** Start Supplied information **

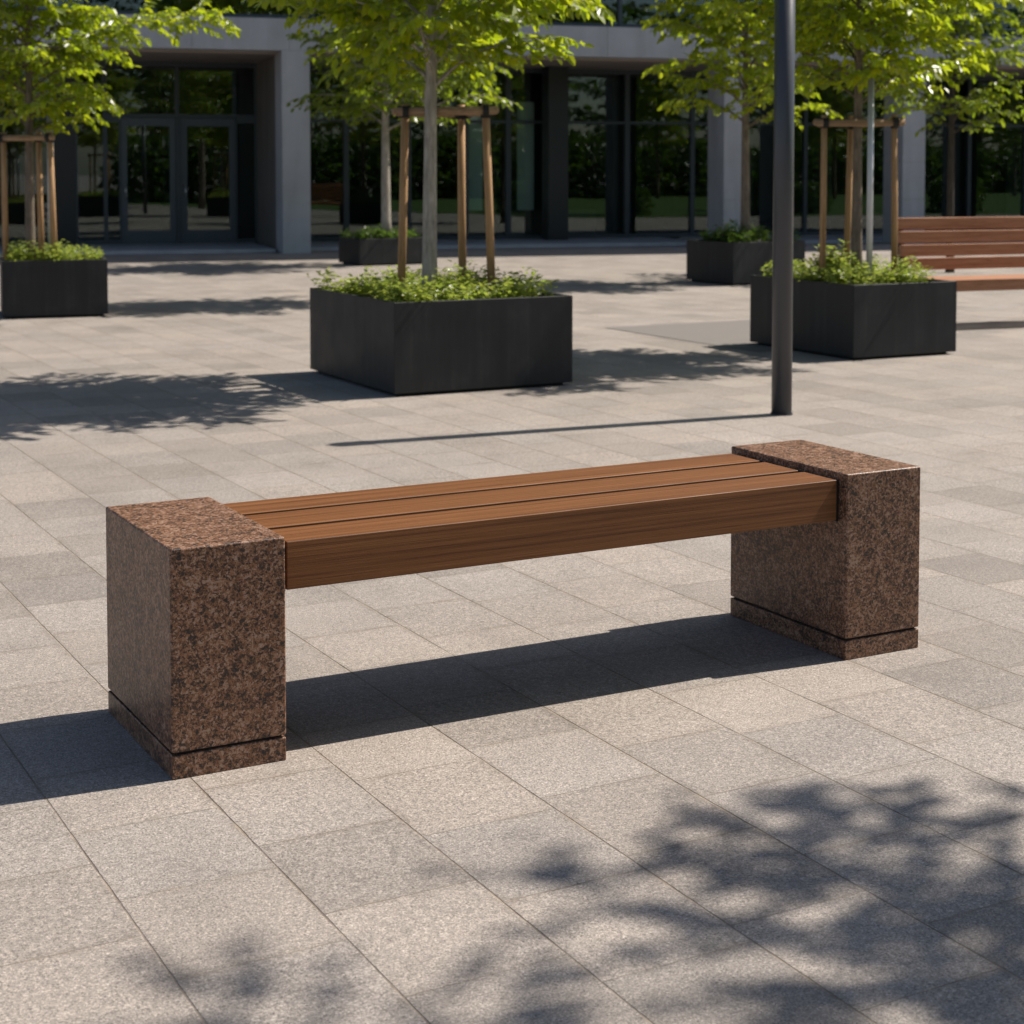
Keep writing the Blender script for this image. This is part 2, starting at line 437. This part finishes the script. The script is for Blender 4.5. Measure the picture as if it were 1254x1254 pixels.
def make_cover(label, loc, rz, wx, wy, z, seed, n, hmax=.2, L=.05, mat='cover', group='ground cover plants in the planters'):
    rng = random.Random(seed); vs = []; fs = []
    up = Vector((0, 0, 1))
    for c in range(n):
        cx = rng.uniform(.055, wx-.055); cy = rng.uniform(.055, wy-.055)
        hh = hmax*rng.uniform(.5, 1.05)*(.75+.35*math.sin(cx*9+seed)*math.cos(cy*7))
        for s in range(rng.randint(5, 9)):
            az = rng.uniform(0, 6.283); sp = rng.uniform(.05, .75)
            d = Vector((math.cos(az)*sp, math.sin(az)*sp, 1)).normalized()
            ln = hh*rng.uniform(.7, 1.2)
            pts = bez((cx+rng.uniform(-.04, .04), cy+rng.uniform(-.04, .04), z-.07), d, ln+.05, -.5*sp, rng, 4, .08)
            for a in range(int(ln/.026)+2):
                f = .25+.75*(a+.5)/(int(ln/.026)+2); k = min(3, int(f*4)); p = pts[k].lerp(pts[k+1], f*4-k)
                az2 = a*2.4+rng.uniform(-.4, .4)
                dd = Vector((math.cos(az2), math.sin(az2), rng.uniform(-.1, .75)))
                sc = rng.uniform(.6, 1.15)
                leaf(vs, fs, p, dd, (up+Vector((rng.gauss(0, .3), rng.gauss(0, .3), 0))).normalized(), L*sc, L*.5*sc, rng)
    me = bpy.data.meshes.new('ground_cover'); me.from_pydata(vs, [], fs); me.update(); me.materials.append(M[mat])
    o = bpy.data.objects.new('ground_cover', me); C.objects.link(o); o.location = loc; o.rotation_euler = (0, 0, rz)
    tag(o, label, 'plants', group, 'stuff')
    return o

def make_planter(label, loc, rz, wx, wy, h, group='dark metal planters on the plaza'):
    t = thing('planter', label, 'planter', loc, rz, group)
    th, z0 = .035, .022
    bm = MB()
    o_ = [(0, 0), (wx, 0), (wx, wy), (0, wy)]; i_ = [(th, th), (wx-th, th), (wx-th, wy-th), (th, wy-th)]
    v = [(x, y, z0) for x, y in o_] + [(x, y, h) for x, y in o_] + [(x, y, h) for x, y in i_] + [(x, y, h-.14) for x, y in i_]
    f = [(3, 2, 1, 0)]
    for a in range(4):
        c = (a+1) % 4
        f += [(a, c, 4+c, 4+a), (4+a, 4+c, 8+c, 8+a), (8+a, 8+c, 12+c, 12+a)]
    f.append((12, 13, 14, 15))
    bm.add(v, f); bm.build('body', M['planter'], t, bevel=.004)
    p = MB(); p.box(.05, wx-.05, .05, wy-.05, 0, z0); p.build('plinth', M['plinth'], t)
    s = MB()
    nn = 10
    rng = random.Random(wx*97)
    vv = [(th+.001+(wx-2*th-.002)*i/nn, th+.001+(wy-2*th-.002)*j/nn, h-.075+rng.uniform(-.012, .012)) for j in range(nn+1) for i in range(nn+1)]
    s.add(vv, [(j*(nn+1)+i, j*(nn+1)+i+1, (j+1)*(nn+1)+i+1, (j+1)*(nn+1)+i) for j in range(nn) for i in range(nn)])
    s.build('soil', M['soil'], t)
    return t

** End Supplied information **

Retype the whole listing exactly and leave the pictures out.

*Output for this task*
Keep writing the Blender script for this image. This is part 2, starting at line 437. This part finishes the script. The script is for Blender 4.5. Measure the picture as if it were 1254x1254 pixels.
def make_cover(label, loc, rz, wx, wy, z, seed, n, hmax=.2, L=.05, mat='cover', group='ground cover plants in the planters'):
    rng = random.Random(seed); vs = []; fs = []
    up = Vector((0, 0, 1))
    for c in range(n):
        cx = rng.uniform(.055, wx-.055); cy = rng.uniform(.055, wy-.055)
        hh = hmax*rng.uniform(.5, 1.05)*(.75+.35*math.sin(cx*9+seed)*math.cos(cy*7))
        for s in range(rng.randint(5, 9)):
            az = rng.uniform(0, 6.283); sp = rng.uniform(.05, .75)
            d = Vector((math.cos(az)*sp, math.sin(az)*sp, 1)).normalized()
            ln = hh*rng.uniform(.7, 1.2)
            pts = bez((cx+rng.uniform(-.04, .04), cy+rng.uniform(-.04, .04), z-.07), d, ln+.05, -.5*sp, rng, 4, .08)
            for a in range(int(ln/.026)+2):
                f = .25+.75*(a+.5)/(int(ln/.026)+2); k = min(3, int(f*4)); p = pts[k].lerp(pts[k+1], f*4-k)
                az2 = a*2.4+rng.uniform(-.4, .4)
                dd = Vector((math.cos(az2), math.sin(az2), rng.uniform(-.1, .75)))
                sc = rng.uniform(.6, 1.15)
                leaf(vs, fs, p, dd, (up+Vector((rng.gauss(0, .3), rng.gauss(0, .3), 0))).normalized(), L*sc, L*.5*sc, rng)
    me = bpy.data.meshes.new('ground_cover'); me.from_pydata(vs, [], fs); me.update(); me.materials.append(M[mat])
    o = bpy.data.objects.new('ground_cover', me); C.objects.link(o); o.location = loc; o.rotation_euler = (0, 0, rz)
    tag(o, label, 'plants', group, 'stuff')
    return o

def make_planter(label, loc, rz, wx, wy, h, group='dark metal planters on the plaza'):
    t = thing('planter', label, 'planter', loc, rz, group)
    th, z0 = .035, .022
    bm = MB()
    o_ = [(0, 0), (wx, 0), (wx, wy), (0, wy)]; i_ = [(th, th), (wx-th, th), (wx-th, wy-th), (th, wy-th)]
    v = [(x, y, z0) for x, y in o_] + [(x, y, h) for x, y in o_] + [(x, y, h) for x, y in i_] + [(x, y, h-.14) for x, y in i_]
    f = [(3, 2, 1, 0)]
    for a in range(4):
        c = (a+1) % 4
        f += [(a, c, 4+c, 4+a), (4+a, 4+c, 8+c, 8+a), (8+a, 8+c, 12+c, 12+a)]
    f.append((12, 13, 14, 15))
    bm.add(v, f); bm.build('body', M['planter'], t, bevel=.004)
    p = MB(); p.box(.05, wx-.05, .05, wy-.05, 0, z0); p.build('plinth', M['plinth'], t)
    s = MB()
    nn = 10
    rng = random.Random(wx*97)
    vv = [(th+.001+(wx-2*th-.002)*i/nn, th+.001+(wy-2*th-.002)*j/nn, h-.075+rng.uniform(-.012, .012)) for j in range(nn+1) for i in range(nn+1)]
    s.add(vv, [(j*(nn+1)+i, j*(nn+1)+i+1, (j+1)*(nn+1)+i+1, (j+1)*(nn+1)+i) for j in range(nn) for i in range(nn)])
    s.build('soil', M['soil'], t)
    return t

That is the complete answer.